Under the new system, a pre-purchased weeklong share is awarded a certain number of points, based on time of year and location. A late-summer stay in San Francisco, for example, would be worth more than a week in Akron, OH in the dead of winter.

But for all the city’s charms, RCI time-share participants may not want their week in San Francisco during a given year. So they have the option of using a comparable amount of points at another RCI location, provided the choice is available.

In this, the value of each location fluctuates, much like a stock exchange. Sri Raghavan, senior vice president for revenue management and analytics, sets prices to avoid a run on any particular offering.

“Before guests come in we have to forecast supply and demand for a given resort for a given week for a given year,” he says. “Once we finish that forecasting, we get into valuation, determining the value of weeks participants give us.”

Recently, Raghavan has seen some vacation spots, such as Mexico, become high growth markets, and when these weeks are turned in by owners they command a higher points level than the original purchase.

The system works in the opposite way as well. Adverse weather can dampen demand for some destinations. (Raghavan is one of the few modelers who incorporates current events and weather patterns in his demand forecasts.) A hot summer in the United Kingdom would mean fewer members who might’ve gone into continental Europe are motivated to do so.

Should demand fall for previously desirable locations, the owners who turned in these weeks aren’t penalized; they’re allowed to apply the higher level of points they were given to another destination. Raghavan then has to determine a new value for the properties turned in to reduce the risk of their standing empty.

“We do propensity models,” he says. “These are fundamentally models that allow us to know who is likely to engage in a particular transaction, such as the likelihood of buying a rental at this moment for this destination at this time and price point.”

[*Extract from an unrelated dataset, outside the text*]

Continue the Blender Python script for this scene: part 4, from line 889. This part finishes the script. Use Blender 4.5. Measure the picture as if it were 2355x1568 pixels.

Raghavan also uses customer needs analysis, customer segmentation and satisfaction metrics. But he has yet to work in psychographic information. “We don’t look at everything,” he says. “Data reduction is an important step.”

RCI by the Numbers

  • Nearly 3.3 million members living in 200 countries as of 2004 (the most recent year for which figures are available).
  • More than 3,700 affiliated properties in 100 countries throughout North and South America, Africa, Europe, Asia and Australia — not including cruise vacations.
  • Fifty-four million exchange vacations arranged since RCI’s founding in 1974.
  • 12.2 billion RCI points accumulated during 2004.